Dans les années 1990, James Champy auteur du best-seller Reengineering the Corporation, proposait déjà le re-engineering des processus, pour que l'entreprise les remette à plat et les réorganise. Ce qu'elle a fait ces 20 dernières années. Puis l'informatique, principalement les ERP, a "codé dans les applications" ces processus nouveaux. Mais force est de constater que l'évolution des processus est aujourd'hui rendue difficile par les outils qui ont aidé à les redéfinir hier: les progiciels. Surtout quand les standards ont été abandonnés pour du spécifique. Peut-être parce qu'ils n'étaient pas si standard que ça, mais aussi parce que les métiers voulaient conserver leurs processus. Et refaire la même chose avec une nouvelle plateforme ne présente pas un grand intérêt.
La question que nous pose Google finalement, c'est: "est-on prêt à faire l'inverse?"
Est-on prêt a prendre la plateforme comme elle est et a s'organiser autour? Puis a bénéficier de façon incrémentale des nouvelles fonctionnalités selon un calendrier que l'on ne maitrise pas.
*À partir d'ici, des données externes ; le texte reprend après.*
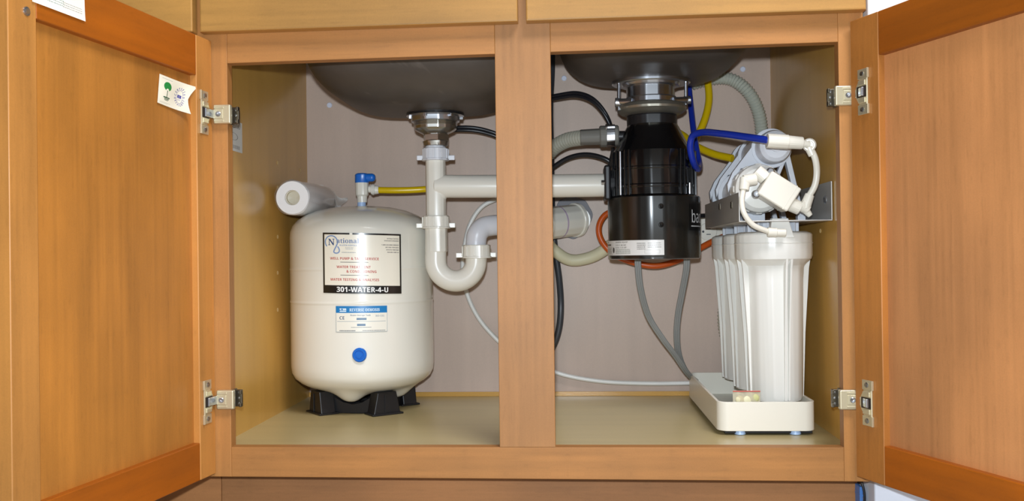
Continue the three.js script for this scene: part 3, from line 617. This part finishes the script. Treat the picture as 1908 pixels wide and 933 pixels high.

Il y a certainement des domaines métiers où c'est envisageable en fonction de l'industrie dans laquelle on opère et d'autres où pour l'instant c'est difficile. Et cette question n'est pas posée à l'informatique mais aux métiers. Alors, demandons à nos maîtrises d'ouvrage de remonter sur le pont du paquebot SI.
Avec une seconde question corolaire: "Est-on prêt à partager une même plateforme avec ses concurrents?". Et a ne tirer son avantage que de sa capacité et de sa vitesse d'adaptation et surtout... de ses données. Car elles ne sont bien sûr pas partagées (vérifiez quand même le contrat !). Et là on ouvre la boite de Pandore des compétences des métiers autour du digital et de l'analyse de données.
Et donc de conclure avec une citation de Mark Zuckerberg, patron fondateur de Facebook: "The biggest risk, Is not taking risk".
Car la réponse négative a ces deux questions, et sans alternative, est finalement peut-être aussi une posture très risquée sur le moyen terme. Mais c'est aux métiers d'y répondre et de décider d'engager de réorganiser l'entreprise, ou pas, autour de ces plateformes. Car cette fois ci, contrairement aux progiciels, l'inverse ne sera pas possible.